Would I go back to Comicon as a fan? You know the reason I’ve always gone as media has been to meet people. Mostly other journalists, cosplayers, panelists and everyone in between and it’s always seemed a great deal easier as a journalist.

The best person I encountered at Phoenix Comicon this year was dressed as Nathan Drake. He was a teacher and was interviewing people in line about the convention. Not with a microphone or a camera, but with a pen and a notebook. With a costume that included an empty pistol holster and a pair of hiking boots, I wonder if he realized he looked like a war correspondent from some past era.

I don’t know if he was legitimate about why he was interviewing people – which was to get closer to the students in his class so he’d know what they were into and what he could use to relate to them. I never got the chance to follow up even though we’d talked about doing it sometime later. What I do know is that he did more respectable journalism than I’ve seen by dressing up in a costume and not looking like he was doing a bit about the local zoo.

I think I would’ve hesitated if I were in his position. He wasn’t even wearing a media badge while he was talking to me – he was doing the thing we resolved to not do all weekend at DEEP-HELL. Being a part of the convention and talking about it, writing about it at the same time.

Maybe it wasn’t professional to do it that way.
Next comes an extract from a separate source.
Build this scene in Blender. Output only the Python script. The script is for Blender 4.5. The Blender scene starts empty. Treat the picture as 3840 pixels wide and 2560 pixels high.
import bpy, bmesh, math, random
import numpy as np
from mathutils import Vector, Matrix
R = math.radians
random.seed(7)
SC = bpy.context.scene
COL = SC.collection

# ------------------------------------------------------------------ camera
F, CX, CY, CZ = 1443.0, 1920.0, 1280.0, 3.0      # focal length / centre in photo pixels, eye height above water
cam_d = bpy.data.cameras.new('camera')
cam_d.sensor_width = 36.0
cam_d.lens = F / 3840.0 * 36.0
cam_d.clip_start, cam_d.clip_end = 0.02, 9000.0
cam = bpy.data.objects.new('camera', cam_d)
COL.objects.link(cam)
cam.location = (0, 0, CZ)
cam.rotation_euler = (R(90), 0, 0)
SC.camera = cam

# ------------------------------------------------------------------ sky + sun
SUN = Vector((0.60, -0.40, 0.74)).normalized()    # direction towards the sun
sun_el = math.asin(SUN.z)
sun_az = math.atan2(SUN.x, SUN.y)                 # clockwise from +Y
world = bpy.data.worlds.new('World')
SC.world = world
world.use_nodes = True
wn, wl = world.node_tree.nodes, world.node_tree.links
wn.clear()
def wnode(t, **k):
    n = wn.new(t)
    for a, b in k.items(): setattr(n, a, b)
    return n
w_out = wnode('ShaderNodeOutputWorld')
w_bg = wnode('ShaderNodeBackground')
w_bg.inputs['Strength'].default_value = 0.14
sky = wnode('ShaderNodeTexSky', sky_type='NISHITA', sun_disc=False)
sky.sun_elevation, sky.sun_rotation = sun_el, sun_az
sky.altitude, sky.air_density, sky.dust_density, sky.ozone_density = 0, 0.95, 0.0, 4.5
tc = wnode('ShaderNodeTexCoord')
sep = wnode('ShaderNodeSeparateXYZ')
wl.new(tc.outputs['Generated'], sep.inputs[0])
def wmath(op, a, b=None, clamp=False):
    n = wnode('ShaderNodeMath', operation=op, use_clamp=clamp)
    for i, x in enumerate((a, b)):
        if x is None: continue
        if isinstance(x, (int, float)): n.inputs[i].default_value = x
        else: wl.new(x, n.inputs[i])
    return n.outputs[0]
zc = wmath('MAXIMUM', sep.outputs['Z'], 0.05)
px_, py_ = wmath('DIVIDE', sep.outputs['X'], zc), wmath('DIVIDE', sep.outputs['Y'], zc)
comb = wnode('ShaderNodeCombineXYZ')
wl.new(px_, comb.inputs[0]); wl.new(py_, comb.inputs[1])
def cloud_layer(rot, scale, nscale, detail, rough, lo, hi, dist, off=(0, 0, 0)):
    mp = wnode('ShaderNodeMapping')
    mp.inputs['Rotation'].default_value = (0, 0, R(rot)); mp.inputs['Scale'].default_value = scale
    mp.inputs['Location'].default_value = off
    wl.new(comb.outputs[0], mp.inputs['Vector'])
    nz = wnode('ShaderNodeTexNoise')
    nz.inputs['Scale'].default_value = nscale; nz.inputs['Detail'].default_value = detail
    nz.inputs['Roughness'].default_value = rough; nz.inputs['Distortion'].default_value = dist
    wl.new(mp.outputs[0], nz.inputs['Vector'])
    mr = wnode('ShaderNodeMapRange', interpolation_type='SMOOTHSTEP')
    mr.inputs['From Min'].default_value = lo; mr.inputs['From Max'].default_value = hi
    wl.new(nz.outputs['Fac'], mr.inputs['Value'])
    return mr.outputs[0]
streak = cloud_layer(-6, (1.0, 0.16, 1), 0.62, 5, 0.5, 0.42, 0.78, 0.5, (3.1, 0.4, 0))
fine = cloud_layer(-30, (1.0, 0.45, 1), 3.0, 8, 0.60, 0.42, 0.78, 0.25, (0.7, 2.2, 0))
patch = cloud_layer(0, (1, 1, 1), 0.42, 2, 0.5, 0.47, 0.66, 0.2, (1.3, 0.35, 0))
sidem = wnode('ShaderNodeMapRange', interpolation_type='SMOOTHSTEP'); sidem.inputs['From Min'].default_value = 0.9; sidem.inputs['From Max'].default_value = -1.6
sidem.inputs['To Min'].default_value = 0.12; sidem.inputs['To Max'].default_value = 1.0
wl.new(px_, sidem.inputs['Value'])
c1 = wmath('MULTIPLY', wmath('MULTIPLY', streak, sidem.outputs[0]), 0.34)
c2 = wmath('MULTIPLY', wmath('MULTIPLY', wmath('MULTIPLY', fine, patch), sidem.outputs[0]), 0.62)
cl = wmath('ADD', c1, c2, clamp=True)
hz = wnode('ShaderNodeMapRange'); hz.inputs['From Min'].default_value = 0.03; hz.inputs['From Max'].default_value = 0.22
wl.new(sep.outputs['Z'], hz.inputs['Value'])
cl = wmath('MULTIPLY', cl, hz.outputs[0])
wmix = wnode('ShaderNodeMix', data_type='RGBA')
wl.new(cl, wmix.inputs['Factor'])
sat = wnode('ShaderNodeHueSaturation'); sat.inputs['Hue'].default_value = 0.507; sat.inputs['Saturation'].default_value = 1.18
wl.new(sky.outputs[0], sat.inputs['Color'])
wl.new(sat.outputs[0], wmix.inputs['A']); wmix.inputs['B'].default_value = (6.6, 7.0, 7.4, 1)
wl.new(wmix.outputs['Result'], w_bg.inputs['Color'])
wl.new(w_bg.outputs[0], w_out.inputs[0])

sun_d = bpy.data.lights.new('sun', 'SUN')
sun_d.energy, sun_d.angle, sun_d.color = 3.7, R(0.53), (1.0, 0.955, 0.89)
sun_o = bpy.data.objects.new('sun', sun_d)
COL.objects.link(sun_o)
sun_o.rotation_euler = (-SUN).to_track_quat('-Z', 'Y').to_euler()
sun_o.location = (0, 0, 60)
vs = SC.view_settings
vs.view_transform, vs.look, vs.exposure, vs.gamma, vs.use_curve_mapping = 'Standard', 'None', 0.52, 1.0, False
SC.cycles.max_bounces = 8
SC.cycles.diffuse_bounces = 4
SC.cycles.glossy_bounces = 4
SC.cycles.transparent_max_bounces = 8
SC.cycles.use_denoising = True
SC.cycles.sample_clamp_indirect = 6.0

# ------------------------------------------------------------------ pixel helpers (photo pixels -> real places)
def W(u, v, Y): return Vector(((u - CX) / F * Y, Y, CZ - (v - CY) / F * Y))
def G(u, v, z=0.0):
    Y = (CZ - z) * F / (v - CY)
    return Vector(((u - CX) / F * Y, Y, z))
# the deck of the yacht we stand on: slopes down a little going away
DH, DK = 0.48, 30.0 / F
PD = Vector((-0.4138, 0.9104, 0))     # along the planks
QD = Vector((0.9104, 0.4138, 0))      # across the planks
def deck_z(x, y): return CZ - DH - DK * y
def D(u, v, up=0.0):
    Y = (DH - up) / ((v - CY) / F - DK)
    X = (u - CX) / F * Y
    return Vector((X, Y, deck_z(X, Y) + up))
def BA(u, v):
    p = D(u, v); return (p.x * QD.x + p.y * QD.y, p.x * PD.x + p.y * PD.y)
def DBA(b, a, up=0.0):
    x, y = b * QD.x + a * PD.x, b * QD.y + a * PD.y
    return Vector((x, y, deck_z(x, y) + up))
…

Even just dressing up like Drake from Uncharted made him feel like he was actively taking part in the convention and not trying to seem like he was above it on some higher nerd-enlightenment than the rest of the people there. Right after he finished talking to me I watched him get right in line for another panel like it was nothing at all.

That’s the secret to journalism: There’s really nothing to it if you know how to let people talk.